====== Exercise materials ======

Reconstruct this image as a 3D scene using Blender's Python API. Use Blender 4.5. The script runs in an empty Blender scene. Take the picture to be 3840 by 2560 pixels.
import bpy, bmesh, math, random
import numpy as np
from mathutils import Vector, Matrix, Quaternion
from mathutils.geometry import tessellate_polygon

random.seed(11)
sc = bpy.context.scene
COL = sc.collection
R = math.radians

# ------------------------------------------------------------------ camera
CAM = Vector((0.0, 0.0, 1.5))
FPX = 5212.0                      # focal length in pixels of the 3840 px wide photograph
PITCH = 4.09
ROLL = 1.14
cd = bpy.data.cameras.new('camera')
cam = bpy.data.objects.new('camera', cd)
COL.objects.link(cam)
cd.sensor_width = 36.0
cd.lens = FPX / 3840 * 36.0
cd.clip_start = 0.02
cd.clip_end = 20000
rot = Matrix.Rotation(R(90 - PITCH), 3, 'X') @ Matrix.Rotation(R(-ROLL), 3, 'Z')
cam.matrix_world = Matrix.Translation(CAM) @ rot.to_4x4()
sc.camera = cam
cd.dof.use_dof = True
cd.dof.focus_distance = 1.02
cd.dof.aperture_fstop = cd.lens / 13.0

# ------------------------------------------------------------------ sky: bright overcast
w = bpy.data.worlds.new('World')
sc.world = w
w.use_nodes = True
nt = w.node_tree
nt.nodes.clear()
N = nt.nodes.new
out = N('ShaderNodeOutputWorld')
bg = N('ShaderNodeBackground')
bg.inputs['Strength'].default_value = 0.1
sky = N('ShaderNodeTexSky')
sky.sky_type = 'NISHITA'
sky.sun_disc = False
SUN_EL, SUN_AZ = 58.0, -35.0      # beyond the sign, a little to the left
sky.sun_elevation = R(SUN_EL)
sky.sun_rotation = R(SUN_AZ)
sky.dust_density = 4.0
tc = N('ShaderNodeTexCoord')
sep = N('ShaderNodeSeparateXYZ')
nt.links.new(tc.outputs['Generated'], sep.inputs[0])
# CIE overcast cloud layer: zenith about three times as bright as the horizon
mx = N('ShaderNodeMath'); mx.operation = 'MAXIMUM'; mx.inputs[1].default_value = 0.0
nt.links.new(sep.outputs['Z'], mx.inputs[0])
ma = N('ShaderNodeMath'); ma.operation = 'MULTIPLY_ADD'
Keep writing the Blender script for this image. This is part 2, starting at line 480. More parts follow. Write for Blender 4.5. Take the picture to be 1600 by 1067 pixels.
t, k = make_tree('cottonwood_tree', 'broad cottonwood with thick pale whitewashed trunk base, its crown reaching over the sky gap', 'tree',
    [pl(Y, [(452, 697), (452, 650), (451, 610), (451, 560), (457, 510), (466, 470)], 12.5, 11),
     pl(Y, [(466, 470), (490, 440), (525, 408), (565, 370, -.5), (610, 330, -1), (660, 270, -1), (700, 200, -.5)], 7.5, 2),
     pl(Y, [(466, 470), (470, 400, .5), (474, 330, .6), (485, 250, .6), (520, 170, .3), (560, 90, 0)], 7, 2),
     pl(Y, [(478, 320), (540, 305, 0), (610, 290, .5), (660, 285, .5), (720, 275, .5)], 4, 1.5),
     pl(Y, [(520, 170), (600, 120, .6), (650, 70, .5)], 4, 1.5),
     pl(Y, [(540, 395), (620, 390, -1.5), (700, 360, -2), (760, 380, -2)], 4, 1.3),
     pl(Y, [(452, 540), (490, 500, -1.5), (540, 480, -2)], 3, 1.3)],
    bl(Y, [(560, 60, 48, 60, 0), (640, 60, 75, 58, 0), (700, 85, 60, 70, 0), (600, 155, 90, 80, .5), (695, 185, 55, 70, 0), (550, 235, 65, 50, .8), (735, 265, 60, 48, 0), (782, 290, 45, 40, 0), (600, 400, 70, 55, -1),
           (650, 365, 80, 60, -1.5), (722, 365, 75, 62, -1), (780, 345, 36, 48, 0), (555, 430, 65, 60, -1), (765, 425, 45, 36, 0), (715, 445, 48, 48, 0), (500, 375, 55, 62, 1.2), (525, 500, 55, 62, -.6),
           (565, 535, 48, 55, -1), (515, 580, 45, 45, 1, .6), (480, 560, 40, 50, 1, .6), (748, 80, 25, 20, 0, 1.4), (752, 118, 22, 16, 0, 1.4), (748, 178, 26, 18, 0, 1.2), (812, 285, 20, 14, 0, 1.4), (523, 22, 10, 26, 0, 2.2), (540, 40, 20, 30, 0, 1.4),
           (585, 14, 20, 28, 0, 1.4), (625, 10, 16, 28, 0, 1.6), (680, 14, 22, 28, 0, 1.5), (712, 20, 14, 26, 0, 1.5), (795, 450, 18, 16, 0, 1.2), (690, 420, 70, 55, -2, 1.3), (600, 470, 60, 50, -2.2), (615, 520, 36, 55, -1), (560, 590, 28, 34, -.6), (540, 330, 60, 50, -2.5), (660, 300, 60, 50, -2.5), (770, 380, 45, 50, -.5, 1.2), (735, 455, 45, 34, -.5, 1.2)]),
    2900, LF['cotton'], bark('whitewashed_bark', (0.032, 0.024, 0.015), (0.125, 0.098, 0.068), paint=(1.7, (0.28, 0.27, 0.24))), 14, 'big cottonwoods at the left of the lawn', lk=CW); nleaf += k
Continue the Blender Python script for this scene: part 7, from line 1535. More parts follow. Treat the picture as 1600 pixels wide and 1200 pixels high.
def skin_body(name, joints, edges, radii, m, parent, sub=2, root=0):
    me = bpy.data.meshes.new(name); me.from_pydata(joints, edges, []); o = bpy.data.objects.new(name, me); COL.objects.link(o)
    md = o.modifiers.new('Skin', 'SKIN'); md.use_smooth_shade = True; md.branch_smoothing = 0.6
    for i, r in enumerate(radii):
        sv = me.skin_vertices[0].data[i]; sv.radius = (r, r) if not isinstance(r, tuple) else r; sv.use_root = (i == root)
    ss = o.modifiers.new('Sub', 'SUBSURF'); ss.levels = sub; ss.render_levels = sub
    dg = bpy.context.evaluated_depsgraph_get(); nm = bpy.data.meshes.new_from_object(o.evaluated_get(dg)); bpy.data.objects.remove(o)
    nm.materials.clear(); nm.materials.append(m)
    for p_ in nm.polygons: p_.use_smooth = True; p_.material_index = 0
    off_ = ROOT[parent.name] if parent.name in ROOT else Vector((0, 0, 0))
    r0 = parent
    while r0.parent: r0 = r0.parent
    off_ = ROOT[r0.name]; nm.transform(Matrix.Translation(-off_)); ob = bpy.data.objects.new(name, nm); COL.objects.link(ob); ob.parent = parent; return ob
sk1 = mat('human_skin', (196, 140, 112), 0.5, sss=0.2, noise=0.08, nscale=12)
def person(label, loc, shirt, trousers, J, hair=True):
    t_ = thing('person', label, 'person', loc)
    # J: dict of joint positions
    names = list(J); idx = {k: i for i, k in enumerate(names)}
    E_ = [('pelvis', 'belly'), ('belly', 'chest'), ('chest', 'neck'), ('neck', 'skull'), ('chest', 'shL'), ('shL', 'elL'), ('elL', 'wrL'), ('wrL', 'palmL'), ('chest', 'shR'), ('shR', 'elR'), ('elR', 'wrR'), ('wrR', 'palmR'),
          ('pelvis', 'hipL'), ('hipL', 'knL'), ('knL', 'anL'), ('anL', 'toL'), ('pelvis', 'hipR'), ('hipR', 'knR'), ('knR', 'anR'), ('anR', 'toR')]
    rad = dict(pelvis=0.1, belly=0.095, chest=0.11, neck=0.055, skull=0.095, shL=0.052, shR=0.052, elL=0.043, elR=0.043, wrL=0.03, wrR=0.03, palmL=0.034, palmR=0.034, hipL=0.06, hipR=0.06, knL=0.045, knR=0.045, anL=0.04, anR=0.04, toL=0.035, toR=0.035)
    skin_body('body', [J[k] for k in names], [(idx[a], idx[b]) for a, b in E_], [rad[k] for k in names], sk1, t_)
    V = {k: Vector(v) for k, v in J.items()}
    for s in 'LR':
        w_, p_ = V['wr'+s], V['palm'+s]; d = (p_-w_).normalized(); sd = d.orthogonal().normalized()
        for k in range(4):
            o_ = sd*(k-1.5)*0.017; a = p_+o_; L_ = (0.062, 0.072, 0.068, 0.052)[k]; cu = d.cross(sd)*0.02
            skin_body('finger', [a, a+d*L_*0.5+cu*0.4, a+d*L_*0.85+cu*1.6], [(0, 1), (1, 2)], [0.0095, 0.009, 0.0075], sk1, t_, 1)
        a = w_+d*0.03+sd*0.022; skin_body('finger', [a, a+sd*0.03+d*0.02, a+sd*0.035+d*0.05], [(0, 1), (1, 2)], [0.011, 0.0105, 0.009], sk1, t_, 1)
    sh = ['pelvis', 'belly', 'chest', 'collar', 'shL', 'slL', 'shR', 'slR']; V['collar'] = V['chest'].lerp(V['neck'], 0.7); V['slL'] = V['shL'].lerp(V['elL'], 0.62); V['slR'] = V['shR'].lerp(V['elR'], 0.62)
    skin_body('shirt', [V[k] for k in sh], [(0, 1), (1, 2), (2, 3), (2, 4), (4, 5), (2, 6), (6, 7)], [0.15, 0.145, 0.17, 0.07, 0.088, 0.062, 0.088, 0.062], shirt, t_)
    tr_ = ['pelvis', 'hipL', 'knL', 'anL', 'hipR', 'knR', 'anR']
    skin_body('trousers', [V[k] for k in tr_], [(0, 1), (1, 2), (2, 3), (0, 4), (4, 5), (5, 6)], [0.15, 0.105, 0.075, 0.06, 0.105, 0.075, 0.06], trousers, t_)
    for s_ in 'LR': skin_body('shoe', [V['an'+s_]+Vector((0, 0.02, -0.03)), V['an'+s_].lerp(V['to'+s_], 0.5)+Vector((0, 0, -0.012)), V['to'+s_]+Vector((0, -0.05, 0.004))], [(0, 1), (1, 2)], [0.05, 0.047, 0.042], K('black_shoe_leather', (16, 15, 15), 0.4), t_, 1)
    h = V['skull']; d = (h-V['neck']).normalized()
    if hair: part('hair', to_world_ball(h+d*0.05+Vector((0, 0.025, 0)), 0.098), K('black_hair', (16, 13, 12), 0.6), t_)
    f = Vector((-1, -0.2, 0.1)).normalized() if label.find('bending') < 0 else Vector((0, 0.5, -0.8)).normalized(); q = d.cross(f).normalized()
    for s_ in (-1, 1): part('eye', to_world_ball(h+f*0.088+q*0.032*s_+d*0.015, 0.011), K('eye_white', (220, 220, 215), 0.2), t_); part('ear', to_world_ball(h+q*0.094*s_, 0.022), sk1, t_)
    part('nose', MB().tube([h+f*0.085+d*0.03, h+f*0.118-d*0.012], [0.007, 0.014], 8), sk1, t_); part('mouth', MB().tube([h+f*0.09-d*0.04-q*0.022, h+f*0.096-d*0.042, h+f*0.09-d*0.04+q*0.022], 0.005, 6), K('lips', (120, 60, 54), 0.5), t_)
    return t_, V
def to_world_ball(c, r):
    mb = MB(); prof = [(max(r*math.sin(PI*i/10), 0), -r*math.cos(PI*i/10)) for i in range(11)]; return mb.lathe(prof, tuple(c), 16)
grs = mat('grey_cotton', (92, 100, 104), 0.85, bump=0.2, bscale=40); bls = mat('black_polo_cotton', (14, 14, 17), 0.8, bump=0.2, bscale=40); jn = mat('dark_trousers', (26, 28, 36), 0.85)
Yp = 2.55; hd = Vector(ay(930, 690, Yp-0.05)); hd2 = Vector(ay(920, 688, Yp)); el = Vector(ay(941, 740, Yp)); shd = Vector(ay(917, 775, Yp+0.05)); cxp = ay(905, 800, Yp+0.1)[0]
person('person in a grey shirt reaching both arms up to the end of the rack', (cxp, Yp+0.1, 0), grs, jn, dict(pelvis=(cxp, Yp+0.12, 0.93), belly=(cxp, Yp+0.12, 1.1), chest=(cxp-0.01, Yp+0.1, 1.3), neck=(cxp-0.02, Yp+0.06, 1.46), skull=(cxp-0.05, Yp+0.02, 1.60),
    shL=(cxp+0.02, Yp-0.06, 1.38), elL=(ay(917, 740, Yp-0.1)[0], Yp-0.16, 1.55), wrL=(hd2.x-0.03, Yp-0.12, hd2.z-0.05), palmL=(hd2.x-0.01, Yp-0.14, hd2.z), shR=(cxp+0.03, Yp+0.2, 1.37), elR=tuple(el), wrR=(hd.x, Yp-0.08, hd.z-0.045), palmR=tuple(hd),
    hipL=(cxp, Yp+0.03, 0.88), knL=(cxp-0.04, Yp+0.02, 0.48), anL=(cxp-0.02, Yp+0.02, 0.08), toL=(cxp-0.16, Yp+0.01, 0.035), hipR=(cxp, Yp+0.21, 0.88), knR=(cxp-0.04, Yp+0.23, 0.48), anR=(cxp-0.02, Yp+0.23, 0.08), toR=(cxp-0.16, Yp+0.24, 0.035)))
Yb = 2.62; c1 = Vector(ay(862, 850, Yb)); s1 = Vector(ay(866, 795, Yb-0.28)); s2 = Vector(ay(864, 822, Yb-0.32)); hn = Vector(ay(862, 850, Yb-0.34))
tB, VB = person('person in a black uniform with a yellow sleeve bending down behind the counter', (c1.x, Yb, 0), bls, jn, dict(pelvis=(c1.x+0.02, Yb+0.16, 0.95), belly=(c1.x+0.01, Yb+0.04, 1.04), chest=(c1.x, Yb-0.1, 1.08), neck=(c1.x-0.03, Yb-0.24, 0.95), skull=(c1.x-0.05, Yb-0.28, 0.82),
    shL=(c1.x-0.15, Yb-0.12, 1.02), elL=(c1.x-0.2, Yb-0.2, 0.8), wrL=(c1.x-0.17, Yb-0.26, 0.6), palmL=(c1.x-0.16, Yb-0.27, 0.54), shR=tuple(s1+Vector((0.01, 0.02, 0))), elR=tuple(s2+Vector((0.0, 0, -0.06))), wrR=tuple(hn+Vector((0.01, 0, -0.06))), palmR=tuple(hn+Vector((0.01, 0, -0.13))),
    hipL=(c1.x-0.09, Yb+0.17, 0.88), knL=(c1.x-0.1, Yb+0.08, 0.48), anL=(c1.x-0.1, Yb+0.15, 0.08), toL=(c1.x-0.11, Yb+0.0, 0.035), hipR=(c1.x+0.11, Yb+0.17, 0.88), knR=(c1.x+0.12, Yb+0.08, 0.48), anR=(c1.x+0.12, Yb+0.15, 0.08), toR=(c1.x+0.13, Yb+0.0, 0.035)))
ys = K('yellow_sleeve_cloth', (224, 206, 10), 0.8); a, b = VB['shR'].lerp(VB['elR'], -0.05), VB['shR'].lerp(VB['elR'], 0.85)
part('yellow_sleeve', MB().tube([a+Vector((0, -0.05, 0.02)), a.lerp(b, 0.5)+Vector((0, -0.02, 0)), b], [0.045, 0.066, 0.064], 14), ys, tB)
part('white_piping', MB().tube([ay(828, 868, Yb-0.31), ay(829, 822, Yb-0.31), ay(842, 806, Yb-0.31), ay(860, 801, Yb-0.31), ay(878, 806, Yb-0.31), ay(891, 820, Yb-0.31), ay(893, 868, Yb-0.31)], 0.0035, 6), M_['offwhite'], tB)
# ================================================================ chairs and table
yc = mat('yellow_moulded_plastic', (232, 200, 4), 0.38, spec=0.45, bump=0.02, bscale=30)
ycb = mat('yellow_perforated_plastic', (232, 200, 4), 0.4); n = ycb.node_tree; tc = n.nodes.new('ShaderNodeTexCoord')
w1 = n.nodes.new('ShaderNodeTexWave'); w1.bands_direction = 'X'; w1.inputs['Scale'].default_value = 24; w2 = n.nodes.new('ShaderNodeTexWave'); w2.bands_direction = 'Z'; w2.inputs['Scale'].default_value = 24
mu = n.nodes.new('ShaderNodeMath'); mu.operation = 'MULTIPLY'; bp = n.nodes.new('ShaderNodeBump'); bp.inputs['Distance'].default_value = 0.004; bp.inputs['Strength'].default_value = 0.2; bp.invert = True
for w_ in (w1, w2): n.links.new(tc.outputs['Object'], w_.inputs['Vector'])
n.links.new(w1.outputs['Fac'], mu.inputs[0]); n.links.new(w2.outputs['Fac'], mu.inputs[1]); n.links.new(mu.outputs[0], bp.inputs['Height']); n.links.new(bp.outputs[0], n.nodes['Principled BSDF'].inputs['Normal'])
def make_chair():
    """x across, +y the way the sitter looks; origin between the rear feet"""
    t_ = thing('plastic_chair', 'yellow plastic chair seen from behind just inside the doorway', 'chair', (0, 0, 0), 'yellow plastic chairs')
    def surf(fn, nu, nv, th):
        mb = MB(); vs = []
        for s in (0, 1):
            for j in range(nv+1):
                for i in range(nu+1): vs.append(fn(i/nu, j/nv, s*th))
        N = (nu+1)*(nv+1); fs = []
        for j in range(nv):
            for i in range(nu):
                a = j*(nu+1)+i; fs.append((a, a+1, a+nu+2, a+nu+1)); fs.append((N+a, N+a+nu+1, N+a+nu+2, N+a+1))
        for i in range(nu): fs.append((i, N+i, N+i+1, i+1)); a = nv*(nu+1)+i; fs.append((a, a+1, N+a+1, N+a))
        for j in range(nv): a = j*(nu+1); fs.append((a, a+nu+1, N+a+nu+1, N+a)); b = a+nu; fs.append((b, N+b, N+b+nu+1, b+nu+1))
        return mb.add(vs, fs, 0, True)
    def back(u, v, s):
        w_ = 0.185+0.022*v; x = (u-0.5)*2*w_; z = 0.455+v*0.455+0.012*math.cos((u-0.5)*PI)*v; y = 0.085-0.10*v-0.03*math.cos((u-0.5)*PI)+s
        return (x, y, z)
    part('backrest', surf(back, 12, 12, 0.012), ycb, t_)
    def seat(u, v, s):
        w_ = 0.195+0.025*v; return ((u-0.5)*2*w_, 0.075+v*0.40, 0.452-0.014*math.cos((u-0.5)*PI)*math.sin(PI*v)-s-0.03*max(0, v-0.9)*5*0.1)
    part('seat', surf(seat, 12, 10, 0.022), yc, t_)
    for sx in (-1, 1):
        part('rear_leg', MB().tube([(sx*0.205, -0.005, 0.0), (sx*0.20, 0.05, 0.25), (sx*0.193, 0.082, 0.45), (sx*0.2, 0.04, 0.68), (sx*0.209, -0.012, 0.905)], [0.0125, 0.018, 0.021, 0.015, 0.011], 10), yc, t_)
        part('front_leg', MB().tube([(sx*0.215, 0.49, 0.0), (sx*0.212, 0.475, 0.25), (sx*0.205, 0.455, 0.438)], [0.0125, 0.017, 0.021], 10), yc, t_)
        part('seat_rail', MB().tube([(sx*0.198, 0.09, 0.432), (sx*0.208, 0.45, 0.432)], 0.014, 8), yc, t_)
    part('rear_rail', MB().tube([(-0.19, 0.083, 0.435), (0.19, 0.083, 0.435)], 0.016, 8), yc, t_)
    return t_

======

Instructions to follow:
Write out again, exactly, the lines from the start of the entries up to and including the one with "cd.dof.aperture_fstop = cd.lens / 13.0". Nothing else belongs in the reply.

Final answer:
Reconstruct this image as a 3D scene using Blender's Python API. Use Blender 4.5. The script runs in an empty Blender scene. Take the picture to be 3840 by 2560 pixels.
import bpy, bmesh, math, random
import numpy as np
from mathutils import Vector, Matrix, Quaternion
from mathutils.geometry import tessellate_polygon

random.seed(11)
sc = bpy.context.scene
COL = sc.collection
R = math.radians

# ------------------------------------------------------------------ camera
CAM = Vector((0.0, 0.0, 1.5))
FPX = 5212.0                      # focal length in pixels of the 3840 px wide photograph
PITCH = 4.09
ROLL = 1.14
cd = bpy.data.cameras.new('camera')
cam = bpy.data.objects.new('camera', cd)
COL.objects.link(cam)
cd.sensor_width = 36.0
cd.lens = FPX / 3840 * 36.0
cd.clip_start = 0.02
cd.clip_end = 20000
rot = Matrix.Rotation(R(90 - PITCH), 3, 'X') @ Matrix.Rotation(R(-ROLL), 3, 'Z')
cam.matrix_world = Matrix.Translation(CAM) @ rot.to_4x4()
sc.camera = cam
cd.dof.use_dof = True
cd.dof.focus_distance = 1.02
cd.dof.aperture_fstop = cd.lens / 13.0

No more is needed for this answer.